Apologies for the lack of posts over the last few weeks. Things have been moving forward quickly. We are all about the details now, tile setouts, lighting, door hardware, paver patterns, screen details, carpet selection, cornice resolution and so it goes.
We often discuss here in the office to what level we should go to when documenting. In my experience, you can never really over document, and no matter how far you go there will always be something you don’t describe that needs to be resolved on site.
As each project has a budget (including a consultancy budget), it is not feasible to continue to document forever and a day and produce tens of tens of drawings. In our experience however, it is important to understand at what point in the process you document and what purpose the documentation has.
For example, last week we documented (during the build phase) tile setout drawings for the ensuite nominating where tile joints should be, how wall and floor tiles relate to each other and where the starting setout point for the tile feature wall in the room should begin.

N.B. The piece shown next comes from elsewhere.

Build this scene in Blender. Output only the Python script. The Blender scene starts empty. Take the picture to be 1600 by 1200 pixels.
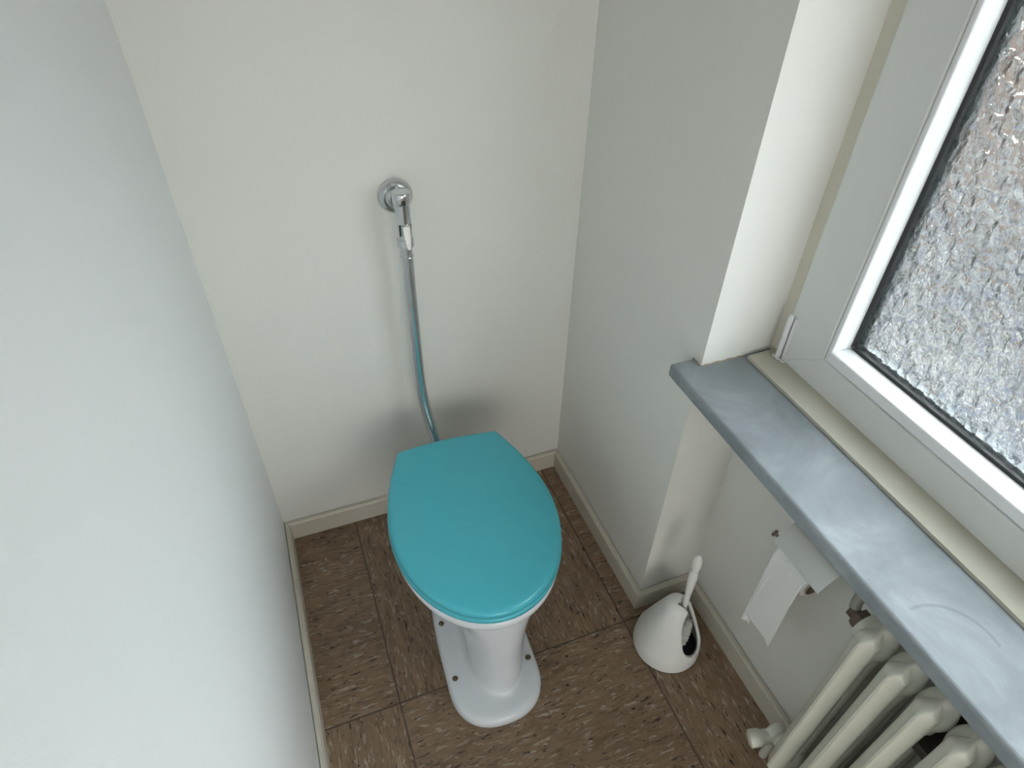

This is only being done now for the main reason that, as we often find, the room as built is not exactly the size of the room when documented. We are only talking about 10-20mm here and there, but when setting out tiles this is significant. In other words, any tile setout drawing done at the time of tender would have been a waste of time because the dimensions we were designing to would have been wrong, and subsequently a waste of the clients money for us to do at that time.
In summary, understand when it is the right time to document based on the information available and the detail required at the time. In a case like the above the costs could be determined at tender as the tiles were known as were the details required. Setout has no effect on costs so holding back documenting to this level of detail made sense.
Image above of tiles being laid in the upstairs ensuite.